Can you pull out each line of the data below that includes the word "scene"?

--- begin RECORDED DATA ---

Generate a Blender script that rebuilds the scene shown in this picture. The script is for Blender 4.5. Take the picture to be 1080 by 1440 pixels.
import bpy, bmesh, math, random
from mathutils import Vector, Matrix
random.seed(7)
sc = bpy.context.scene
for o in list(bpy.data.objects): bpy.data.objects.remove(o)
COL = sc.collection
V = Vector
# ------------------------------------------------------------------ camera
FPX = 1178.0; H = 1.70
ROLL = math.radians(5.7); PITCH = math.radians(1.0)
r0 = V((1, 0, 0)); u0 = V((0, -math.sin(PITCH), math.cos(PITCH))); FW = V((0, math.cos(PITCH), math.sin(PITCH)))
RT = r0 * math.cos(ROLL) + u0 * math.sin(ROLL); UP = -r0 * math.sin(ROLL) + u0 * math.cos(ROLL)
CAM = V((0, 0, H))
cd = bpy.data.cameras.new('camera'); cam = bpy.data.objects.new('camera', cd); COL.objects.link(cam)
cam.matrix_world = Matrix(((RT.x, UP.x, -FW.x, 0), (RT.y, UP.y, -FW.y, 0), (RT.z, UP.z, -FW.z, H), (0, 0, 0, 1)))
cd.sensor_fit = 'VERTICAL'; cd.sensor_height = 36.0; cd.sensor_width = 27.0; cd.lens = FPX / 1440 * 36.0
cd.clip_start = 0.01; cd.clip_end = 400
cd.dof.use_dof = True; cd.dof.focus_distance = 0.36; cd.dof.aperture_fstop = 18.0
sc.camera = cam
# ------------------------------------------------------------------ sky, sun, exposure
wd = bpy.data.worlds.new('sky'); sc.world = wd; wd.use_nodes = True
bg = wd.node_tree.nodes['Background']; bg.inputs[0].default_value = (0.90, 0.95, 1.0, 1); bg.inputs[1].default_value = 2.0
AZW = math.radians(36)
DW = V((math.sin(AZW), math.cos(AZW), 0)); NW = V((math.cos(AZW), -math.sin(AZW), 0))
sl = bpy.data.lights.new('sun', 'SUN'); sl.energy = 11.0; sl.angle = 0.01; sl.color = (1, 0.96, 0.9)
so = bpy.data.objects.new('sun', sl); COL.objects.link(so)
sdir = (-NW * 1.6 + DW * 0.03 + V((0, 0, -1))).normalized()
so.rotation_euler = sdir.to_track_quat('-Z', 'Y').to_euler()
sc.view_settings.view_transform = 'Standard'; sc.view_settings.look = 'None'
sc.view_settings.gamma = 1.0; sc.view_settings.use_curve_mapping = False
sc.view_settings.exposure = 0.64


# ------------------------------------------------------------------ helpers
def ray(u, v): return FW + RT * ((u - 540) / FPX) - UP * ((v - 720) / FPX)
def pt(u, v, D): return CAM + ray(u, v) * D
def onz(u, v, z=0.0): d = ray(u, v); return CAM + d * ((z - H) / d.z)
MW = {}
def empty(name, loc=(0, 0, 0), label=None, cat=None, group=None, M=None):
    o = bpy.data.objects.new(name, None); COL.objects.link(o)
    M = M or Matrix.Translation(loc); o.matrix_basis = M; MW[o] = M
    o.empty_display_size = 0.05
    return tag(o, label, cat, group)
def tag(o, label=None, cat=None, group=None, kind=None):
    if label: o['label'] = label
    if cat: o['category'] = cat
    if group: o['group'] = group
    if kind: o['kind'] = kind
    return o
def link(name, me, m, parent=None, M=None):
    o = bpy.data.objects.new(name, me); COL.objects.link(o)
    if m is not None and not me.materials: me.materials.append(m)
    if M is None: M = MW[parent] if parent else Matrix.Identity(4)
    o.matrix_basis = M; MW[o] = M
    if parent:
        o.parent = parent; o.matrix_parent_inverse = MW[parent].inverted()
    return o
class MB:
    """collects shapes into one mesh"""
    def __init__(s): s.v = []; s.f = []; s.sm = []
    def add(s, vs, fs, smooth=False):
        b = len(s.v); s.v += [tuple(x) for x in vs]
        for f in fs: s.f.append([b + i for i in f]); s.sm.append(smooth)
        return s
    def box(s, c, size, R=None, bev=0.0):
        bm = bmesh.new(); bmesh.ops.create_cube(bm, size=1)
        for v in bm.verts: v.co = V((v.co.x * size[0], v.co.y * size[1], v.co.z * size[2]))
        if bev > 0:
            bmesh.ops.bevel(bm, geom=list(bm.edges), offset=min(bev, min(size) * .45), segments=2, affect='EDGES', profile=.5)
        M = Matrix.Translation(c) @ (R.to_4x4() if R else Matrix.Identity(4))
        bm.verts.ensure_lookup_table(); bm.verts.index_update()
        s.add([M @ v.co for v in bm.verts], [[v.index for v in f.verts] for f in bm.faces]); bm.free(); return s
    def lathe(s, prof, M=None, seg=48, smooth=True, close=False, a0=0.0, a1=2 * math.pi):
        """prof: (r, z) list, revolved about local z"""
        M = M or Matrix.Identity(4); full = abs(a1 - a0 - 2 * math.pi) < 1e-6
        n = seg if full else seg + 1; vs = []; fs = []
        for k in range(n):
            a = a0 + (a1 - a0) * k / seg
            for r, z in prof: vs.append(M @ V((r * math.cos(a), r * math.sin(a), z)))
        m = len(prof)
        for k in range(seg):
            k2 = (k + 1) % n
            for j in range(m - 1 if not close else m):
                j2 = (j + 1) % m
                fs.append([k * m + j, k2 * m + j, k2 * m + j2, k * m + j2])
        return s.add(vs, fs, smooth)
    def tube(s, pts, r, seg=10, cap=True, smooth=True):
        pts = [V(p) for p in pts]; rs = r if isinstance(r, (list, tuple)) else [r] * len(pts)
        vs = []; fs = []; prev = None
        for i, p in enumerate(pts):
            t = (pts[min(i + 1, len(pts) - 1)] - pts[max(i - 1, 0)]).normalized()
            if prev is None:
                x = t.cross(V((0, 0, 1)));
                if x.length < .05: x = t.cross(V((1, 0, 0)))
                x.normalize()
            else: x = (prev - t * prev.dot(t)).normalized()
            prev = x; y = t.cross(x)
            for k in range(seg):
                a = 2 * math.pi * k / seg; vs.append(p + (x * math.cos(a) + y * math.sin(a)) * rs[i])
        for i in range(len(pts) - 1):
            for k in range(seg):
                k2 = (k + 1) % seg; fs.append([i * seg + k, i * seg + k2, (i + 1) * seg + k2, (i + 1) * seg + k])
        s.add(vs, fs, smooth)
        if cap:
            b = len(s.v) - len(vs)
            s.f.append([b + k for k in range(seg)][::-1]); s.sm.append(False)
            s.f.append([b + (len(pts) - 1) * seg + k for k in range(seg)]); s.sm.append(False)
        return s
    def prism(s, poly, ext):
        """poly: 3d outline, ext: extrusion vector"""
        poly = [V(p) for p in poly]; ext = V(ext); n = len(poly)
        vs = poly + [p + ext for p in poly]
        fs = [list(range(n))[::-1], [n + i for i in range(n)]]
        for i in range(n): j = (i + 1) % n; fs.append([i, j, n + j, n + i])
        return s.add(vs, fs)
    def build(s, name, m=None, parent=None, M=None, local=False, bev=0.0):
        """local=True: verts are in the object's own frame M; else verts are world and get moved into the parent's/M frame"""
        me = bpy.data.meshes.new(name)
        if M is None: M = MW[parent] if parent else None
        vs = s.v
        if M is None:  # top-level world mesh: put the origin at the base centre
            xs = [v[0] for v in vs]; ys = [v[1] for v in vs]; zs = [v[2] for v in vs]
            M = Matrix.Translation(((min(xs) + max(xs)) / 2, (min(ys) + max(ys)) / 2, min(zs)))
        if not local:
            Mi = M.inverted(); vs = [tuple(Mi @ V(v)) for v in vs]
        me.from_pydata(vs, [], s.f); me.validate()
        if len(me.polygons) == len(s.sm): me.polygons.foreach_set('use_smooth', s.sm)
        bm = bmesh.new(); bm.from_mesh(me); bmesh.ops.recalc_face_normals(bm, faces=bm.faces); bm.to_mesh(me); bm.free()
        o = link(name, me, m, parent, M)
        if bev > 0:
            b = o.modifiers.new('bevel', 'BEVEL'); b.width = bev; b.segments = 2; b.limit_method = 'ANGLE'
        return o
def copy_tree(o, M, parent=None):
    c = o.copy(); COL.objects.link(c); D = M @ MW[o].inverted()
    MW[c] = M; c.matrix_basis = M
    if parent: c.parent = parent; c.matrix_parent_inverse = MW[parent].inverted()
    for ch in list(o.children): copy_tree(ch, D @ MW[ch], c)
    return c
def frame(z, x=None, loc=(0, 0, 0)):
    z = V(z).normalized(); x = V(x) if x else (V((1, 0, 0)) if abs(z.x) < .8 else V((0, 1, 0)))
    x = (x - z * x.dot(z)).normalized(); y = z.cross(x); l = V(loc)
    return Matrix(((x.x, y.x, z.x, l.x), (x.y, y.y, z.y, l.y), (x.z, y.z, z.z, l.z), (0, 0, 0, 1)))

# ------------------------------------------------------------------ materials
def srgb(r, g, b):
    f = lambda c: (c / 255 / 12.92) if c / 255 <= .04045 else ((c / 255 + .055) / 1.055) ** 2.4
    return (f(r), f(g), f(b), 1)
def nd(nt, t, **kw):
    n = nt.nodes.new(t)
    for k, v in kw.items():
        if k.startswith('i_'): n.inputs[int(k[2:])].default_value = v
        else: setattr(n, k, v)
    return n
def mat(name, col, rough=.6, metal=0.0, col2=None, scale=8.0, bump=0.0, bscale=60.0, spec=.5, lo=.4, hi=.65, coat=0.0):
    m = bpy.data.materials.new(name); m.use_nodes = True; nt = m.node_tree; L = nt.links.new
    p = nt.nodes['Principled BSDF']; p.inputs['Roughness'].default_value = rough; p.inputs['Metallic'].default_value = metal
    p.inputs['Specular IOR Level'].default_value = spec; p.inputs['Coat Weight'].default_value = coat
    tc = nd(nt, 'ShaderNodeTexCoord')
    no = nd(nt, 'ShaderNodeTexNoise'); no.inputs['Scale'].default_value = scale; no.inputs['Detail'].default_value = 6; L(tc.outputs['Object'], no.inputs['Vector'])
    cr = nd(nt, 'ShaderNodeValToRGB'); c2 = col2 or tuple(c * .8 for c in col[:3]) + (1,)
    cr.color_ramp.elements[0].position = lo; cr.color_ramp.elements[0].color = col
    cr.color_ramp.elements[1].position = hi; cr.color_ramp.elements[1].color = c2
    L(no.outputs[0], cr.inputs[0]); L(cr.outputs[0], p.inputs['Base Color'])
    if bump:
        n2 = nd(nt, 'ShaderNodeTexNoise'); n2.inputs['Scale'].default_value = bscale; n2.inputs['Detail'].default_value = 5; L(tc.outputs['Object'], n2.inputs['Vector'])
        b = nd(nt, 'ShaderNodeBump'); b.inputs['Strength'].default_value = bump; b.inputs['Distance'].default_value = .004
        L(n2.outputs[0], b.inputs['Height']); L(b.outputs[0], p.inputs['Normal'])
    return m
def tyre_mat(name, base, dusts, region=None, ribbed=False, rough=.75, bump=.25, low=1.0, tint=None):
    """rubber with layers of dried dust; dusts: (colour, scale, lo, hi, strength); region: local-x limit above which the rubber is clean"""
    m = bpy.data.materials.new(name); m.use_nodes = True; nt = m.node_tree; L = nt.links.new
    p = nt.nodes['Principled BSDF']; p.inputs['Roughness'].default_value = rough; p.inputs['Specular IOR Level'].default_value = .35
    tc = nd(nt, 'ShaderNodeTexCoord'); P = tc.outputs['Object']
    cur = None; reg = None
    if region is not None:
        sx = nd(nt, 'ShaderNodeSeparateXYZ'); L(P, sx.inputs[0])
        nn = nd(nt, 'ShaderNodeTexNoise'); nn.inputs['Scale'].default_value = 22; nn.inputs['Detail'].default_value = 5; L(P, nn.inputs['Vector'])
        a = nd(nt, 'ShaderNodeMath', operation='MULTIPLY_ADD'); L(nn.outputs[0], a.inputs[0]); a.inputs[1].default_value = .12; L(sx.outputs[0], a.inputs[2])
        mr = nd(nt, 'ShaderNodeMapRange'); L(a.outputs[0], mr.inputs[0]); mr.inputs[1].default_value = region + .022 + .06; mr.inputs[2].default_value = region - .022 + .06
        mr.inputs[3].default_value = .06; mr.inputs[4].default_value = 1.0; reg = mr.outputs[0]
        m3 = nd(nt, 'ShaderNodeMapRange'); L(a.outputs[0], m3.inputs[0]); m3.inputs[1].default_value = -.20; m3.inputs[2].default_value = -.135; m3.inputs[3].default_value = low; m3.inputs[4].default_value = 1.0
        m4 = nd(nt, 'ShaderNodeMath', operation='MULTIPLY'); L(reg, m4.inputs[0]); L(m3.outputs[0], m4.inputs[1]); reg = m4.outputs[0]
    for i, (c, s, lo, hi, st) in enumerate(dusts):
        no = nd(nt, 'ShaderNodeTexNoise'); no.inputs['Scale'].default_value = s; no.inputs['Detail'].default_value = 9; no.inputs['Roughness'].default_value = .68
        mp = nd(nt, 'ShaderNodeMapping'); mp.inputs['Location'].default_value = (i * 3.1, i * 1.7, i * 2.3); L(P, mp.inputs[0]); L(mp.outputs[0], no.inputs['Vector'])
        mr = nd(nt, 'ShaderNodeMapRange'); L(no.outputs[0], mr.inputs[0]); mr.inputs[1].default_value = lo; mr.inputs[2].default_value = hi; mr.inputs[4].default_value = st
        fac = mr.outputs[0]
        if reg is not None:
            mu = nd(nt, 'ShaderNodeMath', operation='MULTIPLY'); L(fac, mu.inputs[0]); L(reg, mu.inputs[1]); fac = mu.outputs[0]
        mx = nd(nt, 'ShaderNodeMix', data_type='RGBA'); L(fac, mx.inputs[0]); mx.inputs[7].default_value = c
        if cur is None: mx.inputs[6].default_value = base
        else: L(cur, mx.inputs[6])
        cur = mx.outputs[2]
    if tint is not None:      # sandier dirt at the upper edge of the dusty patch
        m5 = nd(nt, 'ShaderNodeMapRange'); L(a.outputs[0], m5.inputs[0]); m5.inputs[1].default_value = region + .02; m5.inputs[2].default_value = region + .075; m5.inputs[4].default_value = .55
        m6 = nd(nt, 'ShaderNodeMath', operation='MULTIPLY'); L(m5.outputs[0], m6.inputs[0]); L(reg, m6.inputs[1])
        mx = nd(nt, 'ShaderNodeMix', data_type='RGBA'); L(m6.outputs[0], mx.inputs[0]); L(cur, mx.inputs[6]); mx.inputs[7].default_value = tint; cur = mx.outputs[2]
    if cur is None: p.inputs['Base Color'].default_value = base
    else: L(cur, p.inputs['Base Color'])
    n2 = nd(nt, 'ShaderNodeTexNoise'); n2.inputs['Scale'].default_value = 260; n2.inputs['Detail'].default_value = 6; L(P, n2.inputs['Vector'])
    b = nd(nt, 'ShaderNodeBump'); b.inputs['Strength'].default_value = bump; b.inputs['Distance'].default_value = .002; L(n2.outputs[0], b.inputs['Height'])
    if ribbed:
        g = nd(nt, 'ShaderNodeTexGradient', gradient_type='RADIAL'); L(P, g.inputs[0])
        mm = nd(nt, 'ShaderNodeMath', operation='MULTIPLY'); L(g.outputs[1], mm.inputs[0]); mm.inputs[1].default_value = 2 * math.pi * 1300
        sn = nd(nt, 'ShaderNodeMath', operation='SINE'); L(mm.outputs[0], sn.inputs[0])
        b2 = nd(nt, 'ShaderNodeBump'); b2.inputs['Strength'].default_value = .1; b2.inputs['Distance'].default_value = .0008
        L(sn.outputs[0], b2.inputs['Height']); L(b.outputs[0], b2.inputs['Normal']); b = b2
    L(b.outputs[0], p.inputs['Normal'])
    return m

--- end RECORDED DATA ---

*OUTPUT FOR THIS TASK:*
Generate a Blender script that rebuilds the scene shown in this picture. The script is for Blender 4.5. Take the picture to be 1080 by 1440 pixels.
sc = bpy.context.scene